◆ **Data provided**:
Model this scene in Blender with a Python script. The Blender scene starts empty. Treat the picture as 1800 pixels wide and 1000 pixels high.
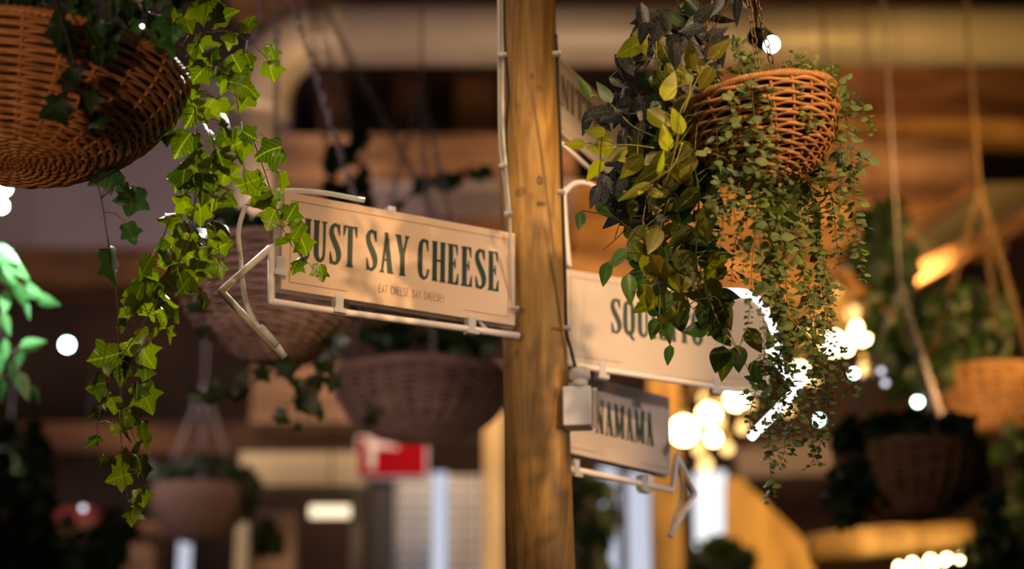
import bpy, math, random
from math import sin, cos, pi, radians, sqrt, exp
from mathutils import Vector, Matrix

scene = bpy.context.scene
col = scene.collection

# ------------------------------------------------------------------ camera
F = 3500.0                       # focal length in pixels of the 1800 px frame
TH = radians(17.0)
CAM = Vector((0.0, 0.0, 1.6))
RX = Vector((1, 0, 0))
UP = Vector((0, -sin(TH), cos(TH)))
FW = Vector((0, cos(TH), sin(TH)))
cd = bpy.data.cameras.new('camera')
cam = bpy.data.objects.new('camera', cd)
col.objects.link(cam)
cam.location = CAM
cam.rotation_euler = (pi / 2 + TH, 0, 0)
cd.sensor_width = 36.0
cd.lens = 70.0
cd.clip_end = 100
cd.dof.use_dof = True
cd.dof.focus_distance = 3.95
cd.dof.aperture_fstop = 1.5
cd.dof.aperture_blades = 0
scene.camera = cam

def P(px, py, d):
    """the place in the hall seen at this pixel, d metres along the view axis"""
    return CAM + RX * ((px - 900) / F * d) + UP * ((500 - py) / F * d) + FW * d

def Q(px, py, Y):
    """where that line of sight meets the upright plane y = Y"""
    v = RX * ((px - 900) / F) + UP * ((500 - py) / F) + FW
    return CAM + v * (Y / v.y)

# ------------------------------------------------------------------ world, light, exposure
world = bpy.data.worlds.new('world')
scene.world = world
world.use_nodes = True
world.node_tree.nodes['Background'].inputs[0].default_value = (0.55, 0.40, 0.32, 1)
world.node_tree.nodes['Background'].inputs[1].default_value = 0.10
vs = scene.view_settings
vs.view_transform = 'Standard'
vs.look = 'None'
vs.exposure = 0.0
vs.gamma = 1.0
vs.use_curve_mapping = False
scene.cycles.use_denoising = True
scene.cycles.max_bounces = 8
scene.cycles.transparent_max_bounces = 12
scene.cycles.sample_clamp_indirect = 4.0

def lamp(name, kind, loc, target, power, color, size=0.1, angle=60, blend=0.5):
    l = bpy.data.lights.new(name, kind)
    l.energy = power
    l.color = color
    if kind == 'SPOT':
        l.spot_size = radians(angle)
        l.spot_blend = blend
        l.shadow_soft_size = size
    elif kind == 'AREA':
        l.shape = 'DISK'
        l.size = size
    else:
        l.shadow_soft_size = size
    o = bpy.data.objects.new(name, l)
    o.location = loc
    d = Vector(target) - Vector(loc)
    o.rotation_euler = d.to_track_quat('-Z', 'Y').to_euler()
    col.objects.link(o)
    return o

GOLD = (1.0, 0.58, 0.16)
WARM = (1.0, 0.70, 0.42)
PINK = (1.0, 0.78, 0.74)
COOL = (0.80, 0.95, 1.0)
# ceiling spots of the hall, out of view; added fill is marked
lamp('ceiling_spot_sign', 'SPOT', (1.2, 0.6, 4.6), P(670, 480, 4.4), 160, (1.0, 0.70, 0.50), 0.08, 20, .6)
lamp('ceiling_spot_post', 'SPOT', (1.5, 2.4, 5.2), P(930, 450, 4.5), 84, (1, .60, .18), 0.06, 40)
lamp('ceiling_spot_basket', 'SPOT', (2.4, 1.2, 3.6), P(1420, 230, 3.85), 430, (1, .60, .27), 0.05, 16)
lamp('ceiling_spot_foliage', 'SPOT', (0.2, 1.2, 5.0), P(1290, 440, 3.9), 115, (1, .86, .55), 0.06, 34)
lamp('low_spot_left_wicker', 'SPOT', (-1.2, 0.4, 2.2), P(60, 170, 3.5), 130, (1, .64, .36), 0.08, 34)  # unseen spot lower than the basket, lights the wicker from the front
lamp('ceiling_spot_ivy_back', 'SPOT', (-1.35, 5.4, 5.1), P(300, 470, 3.75), 420, (1.0, 0.95, 0.80), 0.03, 40)
lamp('fill_ivy_right', 'SPOT', (0.1, 5.6, 4.5), P(365, 370, 3.8), 420, (0.97, 1.0, 0.86), 0.03, 15)  # second backlight added for stronger contrast in the ivy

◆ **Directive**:
Leave out all pictures, then copy the remaining material exactly.

◆ **Output for this exercise**:
Model this scene in Blender with a Python script. The Blender scene starts empty. Treat the picture as 1800 pixels wide and 1000 pixels high.
import bpy, math, random
from math import sin, cos, pi, radians, sqrt, exp
from mathutils import Vector, Matrix

scene = bpy.context.scene
col = scene.collection

# ------------------------------------------------------------------ camera
F = 3500.0                       # focal length in pixels of the 1800 px frame
TH = radians(17.0)
CAM = Vector((0.0, 0.0, 1.6))
RX = Vector((1, 0, 0))
UP = Vector((0, -sin(TH), cos(TH)))
FW = Vector((0, cos(TH), sin(TH)))
cd = bpy.data.cameras.new('camera')
cam = bpy.data.objects.new('camera', cd)
col.objects.link(cam)
cam.location = CAM
cam.rotation_euler = (pi / 2 + TH, 0, 0)
cd.sensor_width = 36.0
cd.lens = 70.0
cd.clip_end = 100
cd.dof.use_dof = True
cd.dof.focus_distance = 3.95
cd.dof.aperture_fstop = 1.5
cd.dof.aperture_blades = 0
scene.camera = cam

def P(px, py, d):
    """the place in the hall seen at this pixel, d metres along the view axis"""
    return CAM + RX * ((px - 900) / F * d) + UP * ((500 - py) / F * d) + FW * d

def Q(px, py, Y):
    """where that line of sight meets the upright plane y = Y"""
    v = RX * ((px - 900) / F) + UP * ((500 - py) / F) + FW
    return CAM + v * (Y / v.y)

# ------------------------------------------------------------------ world, light, exposure
world = bpy.data.worlds.new('world')
scene.world = world
world.use_nodes = True
world.node_tree.nodes['Background'].inputs[0].default_value = (0.55, 0.40, 0.32, 1)
world.node_tree.nodes['Background'].inputs[1].default_value = 0.10
vs = scene.view_settings
vs.view_transform = 'Standard'
vs.look = 'None'
vs.exposure = 0.0
vs.gamma = 1.0
vs.use_curve_mapping = False
scene.cycles.use_denoising = True
scene.cycles.max_bounces = 8
scene.cycles.transparent_max_bounces = 12
scene.cycles.sample_clamp_indirect = 4.0

def lamp(name, kind, loc, target, power, color, size=0.1, angle=60, blend=0.5):
    l = bpy.data.lights.new(name, kind)
    l.energy = power
    l.color = color
    if kind == 'SPOT':
        l.spot_size = radians(angle)
        l.spot_blend = blend
        l.shadow_soft_size = size
    elif kind == 'AREA':
        l.shape = 'DISK'
        l.size = size
    else:
        l.shadow_soft_size = size
    o = bpy.data.objects.new(name, l)
    o.location = loc
    d = Vector(target) - Vector(loc)
    o.rotation_euler = d.to_track_quat('-Z', 'Y').to_euler()
    col.objects.link(o)
    return o

GOLD = (1.0, 0.58, 0.16)
WARM = (1.0, 0.70, 0.42)
PINK = (1.0, 0.78, 0.74)
COOL = (0.80, 0.95, 1.0)
# ceiling spots of the hall, out of view; added fill is marked
lamp('ceiling_spot_sign', 'SPOT', (1.2, 0.6, 4.6), P(670, 480, 4.4), 160, (1.0, 0.70, 0.50), 0.08, 20, .6)
lamp('ceiling_spot_post', 'SPOT', (1.5, 2.4, 5.2), P(930, 450, 4.5), 84, (1, .60, .18), 0.06, 40)
lamp('ceiling_spot_basket', 'SPOT', (2.4, 1.2, 3.6), P(1420, 230, 3.85), 430, (1, .60, .27), 0.05, 16)
lamp('ceiling_spot_foliage', 'SPOT', (0.2, 1.2, 5.0), P(1290, 440, 3.9), 115, (1, .86, .55), 0.06, 34)
lamp('low_spot_left_wicker', 'SPOT', (-1.2, 0.4, 2.2), P(60, 170, 3.5), 130, (1, .64, .36), 0.08, 34)  # unseen spot lower than the basket, lights the wicker from the front
lamp('ceiling_spot_ivy_back', 'SPOT', (-1.35, 5.4, 5.1), P(300, 470, 3.75), 420, (1.0, 0.95, 0.80), 0.03, 40)
lamp('fill_ivy_right', 'SPOT', (0.1, 5.6, 4.5), P(365, 370, 3.8), 420, (0.97, 1.0, 0.86), 0.03, 15)  # second backlight added for stronger contrast in the ivy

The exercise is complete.